To keep and attract talent, the CMOs in the survey reported offering their teams flexible location, hours, and days, desk mobility at the office, and the freedom to choose projects and regulate the amount of work they do. It’s an untraditional approach to management in banking, but almost a quarter of surveyed CMOs lost between 21% and 30% of their team in the last 12 months.
Skill Deficit:
The most difficult skills to develop within marketing teams include strategic thinking, collaboration and leadership, technical ability, workflow management and messaging.
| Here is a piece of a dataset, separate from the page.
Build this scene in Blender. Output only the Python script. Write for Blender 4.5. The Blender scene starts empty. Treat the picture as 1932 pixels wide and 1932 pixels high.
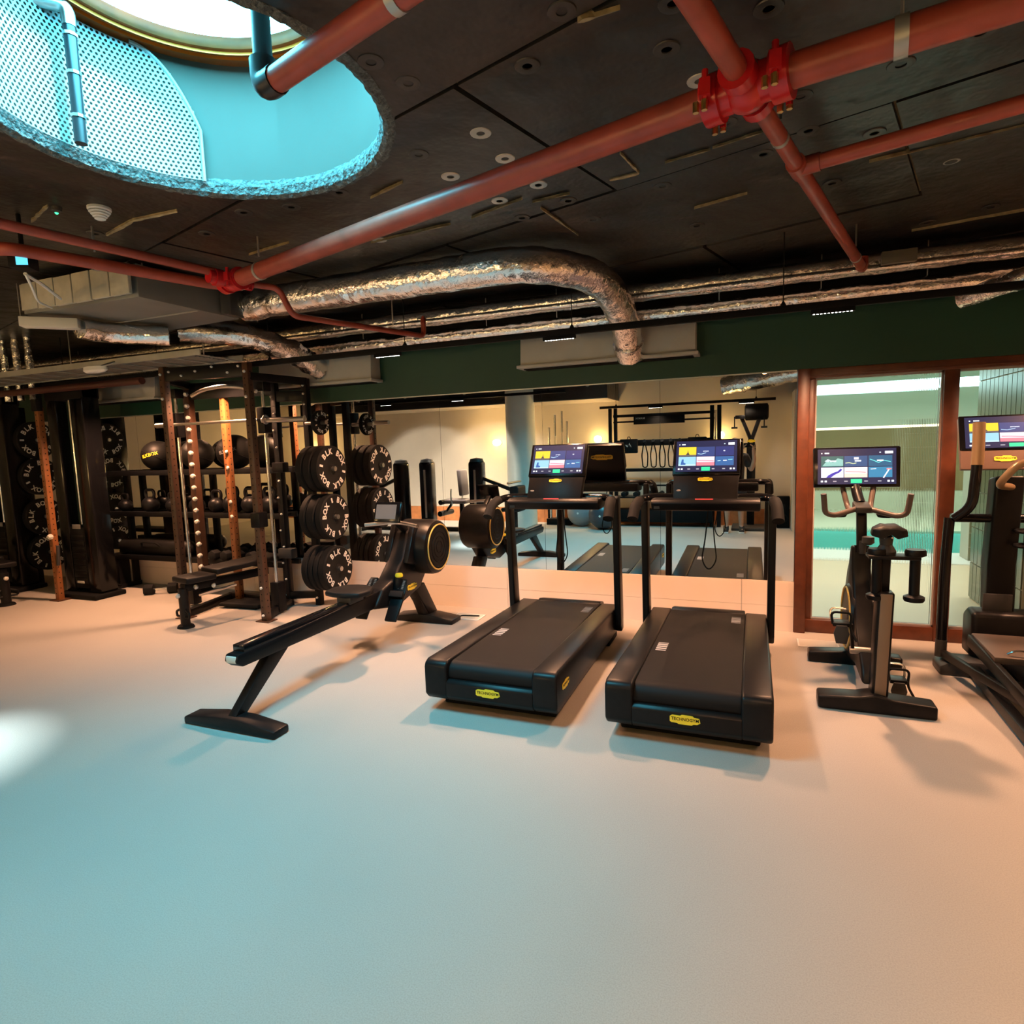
import bpy, bmesh, math, random
from math import sin, cos, pi, radians as rad, sqrt
from mathutils import Vector, Matrix, geometry

S = bpy.context.scene
COL = S.collection
random.seed(7)

# ------------------------------------------------------------------ camera
CAMZ = 1.55
yaw, pit, rol = rad(-21.751), rad(6.258), rad(1.845)
_f = Vector((sin(yaw)*cos(pit), cos(yaw)*cos(pit), -sin(pit)))
_r = Vector((cos(yaw), -sin(yaw), 0))
_d = _f.cross(_r)
_r2 = cos(rol)*_r + sin(rol)*_d
_d2 = -sin(rol)*_r + cos(rol)*_d
cam = bpy.data.cameras.new('camera')
cam.sensor_width = 36
cam.lens = 1141.3/1932*36
cam.clip_start = 0.02
cam.clip_end = 100
camo = bpy.data.objects.new('camera', cam)
camo.matrix_world = Matrix(((_r2.x, -_d2.x, -_f.x, 0), (_r2.y, -_d2.y, -_f.y, 0), (_r2.z, -_d2.z, -_f.z, CAMZ), (0, 0, 0, 1)))
COL.objects.link(camo)
S.camera = camo

# ------------------------------------------------------------------ sky, sun, exposure
SKYC = (0.13, 0.76, 1.0)
w = bpy.data.worlds.new('sky'); S.world = w; w.use_nodes = True
bg = w.node_tree.nodes['Background']
bg.inputs[0].default_value = (*SKYC, 1); bg.inputs[1].default_value = 27.5
sun = bpy.data.lights.new('sun', 'SUN'); sun.energy = 7.0; sun.angle = rad(6); sun.color = (0.75, 0.95, 1.0)
suno = bpy.data.objects.new('sun', sun); COL.objects.link(suno)
suno.rotation_euler = Vector((-0.60, -0.10, -1)).to_track_quat('-Z', 'Y').to_euler()
po = bpy.data.lights.new('skylight_portal', 'AREA'); po.shape = 'DISK'; po.size = 1.3; po.cycles.is_portal = True
poo = bpy.data.objects.new('skylight_portal', po); COL.objects.link(poo); poo.location = (-2.03, 1.87, 3.52)
S.view_settings.view_transform = 'Standard'
S.view_settings.look = 'None'
S.view_settings.gamma = 1.0
S.view_settings.use_curve_mapping = False
S.view_settings.exposure = 0.8
S.cycles.max_bounces = 10
S.cycles.diffuse_bounces = 4
S.cycles.glossy_bounces = 5
S.cycles.transmission_bounces = 8
S.cycles.caustics_reflective = False
S.cycles.caustics_refractive = False
S.cycles.sample_clamp_indirect = 6.0

def spot(name, loc, target, power, color, size=80, blend=0.6, radius=0.05, parent=None):
    l = bpy.data.lights.new(name, 'SPOT'); l.energy = power; l.color = color
    l.spot_size = rad(size); l.spot_blend = blend; l.shadow_soft_size = radius
    o = bpy.data.objects.new(name, l); COL.objects.link(o); o.location = loc
    o.rotation_euler = (Vector(target) - Vector(loc)).to_track_quat('-Z', 'Y').to_euler()
    return o
def pointl(name, loc, power, color, radius=0.05):
    l = bpy.data.lights.new(name, 'POINT'); l.energy = power; l.color = color; l.shadow_soft_size = radius
    o = bpy.data.objects.new(name, l); COL.objects.link(o); o.location = loc
    return o

# ------------------------------------------------------------------ helpers
CEIL = 2.85      # ceiling underside
WALL = 5.19      # mirror plane
BACK = -1.1      # wall behind the camera
MATS = {}
def mat(name, col=(.5, .5, .5), rough=.5, metal=0., emit=None, es=1., noise=None, bump=None, spec=None, coat=0., alpha=None, trans=0., ior=None):
    """noise=(scale, amount[, detail]) varies the colour; bump=(scale, strength, distance[, stretch])"""
    if name in MATS: return MATS[name]
    m = bpy.data.materials.new(name); m.use_nodes = True
    nt = m.node_tree; b = nt.nodes['Principled BSDF']
    b.inputs['Base Color'].default_value = (*col, 1)
    b.inputs['Roughness'].default_value = rough
    b.inputs['Metallic'].default_value = metal
    if spec is not None: b.inputs['Specular IOR Level'].default_value = spec
    if coat: b.inputs['Coat Weight'].default_value = coat
    if trans: b.inputs['Transmission Weight'].default_value = trans
    if ior: b.inputs['IOR'].default_value = ior
    if emit is not None:
        b.inputs['Emission Color'].default_value = (*emit, 1); b.inputs['Emission Strength'].default_value = es
    tc = None
    if noise or bump:
        tc = nt.nodes.new('ShaderNodeTexCoord')
    if noise:
        n = nt.nodes.new('ShaderNodeTexNoise'); n.inputs['Scale'].default_value = noise[0]; n.inputs['Detail'].default_value = noise[2] if len(noise) > 2 else 5
        nt.links.new(tc.outputs['Object'], n.inputs['Vector'])
        r = nt.nodes.new('ShaderNodeValToRGB'); a = noise[1]
        r.color_ramp.elements[0].position = .3; r.color_ramp.elements[1].position = .7
        r.color_ramp.elements[0].color = (*[c*(1-a) for c in col], 1); r.color_ramp.elements[1].color = (*[min(1, c*(1+a)) for c in col], 1)
        nt.links.new(n.outputs['Fac'], r.inputs['Fac']); nt.links.new(r.outputs['Color'], b.inputs['Base Color'])
    if bump:
        n = nt.nodes.new('ShaderNodeTexNoise'); n.inputs['Scale'].default_value = bump[0]; n.inputs['Detail'].default_value = 4
        if len(bump) > 3:
            mp = nt.nodes.new('ShaderNodeMapping'); mp.inputs['Scale'].default_value = bump[3]
            nt.links.new(tc.outputs['Object'], mp.inputs['Vector']); nt.links.new(mp.outputs['Vector'], n.inputs['Vector'])
        else: nt.links.new(tc.outputs['Object'], n.inputs['Vector'])
        bu = nt.nodes.new('ShaderNodeBump'); bu.inputs['Strength'].default_value = bump[1]; bu.inputs['Distance'].default_value = bump[2]
        nt.links.new(n.outputs['Fac'], bu.inputs['Height']); nt.links.new(bu.outputs['Normal'], b.inputs['Normal'])
    MATS[name] = m
    return m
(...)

As bank marketing centralizes and gains responsibility for strategy, fintech, and finances, retaining and attracting quality employees is an operational necessity. Management has to evolve. Indeed, according to Gartner, “Alarm bells should be going off if you didn’t make any organizational changes within the last year, or if the ones you made didn’t address operational efficiency challenges.”
Ultimately, CMOs must evolve to sustain influence in the marketplace, over their teams, and in their organizations. Granted, everyone in banking has to evolve in an increasingly competitive industry. But CMOs, says Witzky, “must be the torchbearer for change and adaptability.”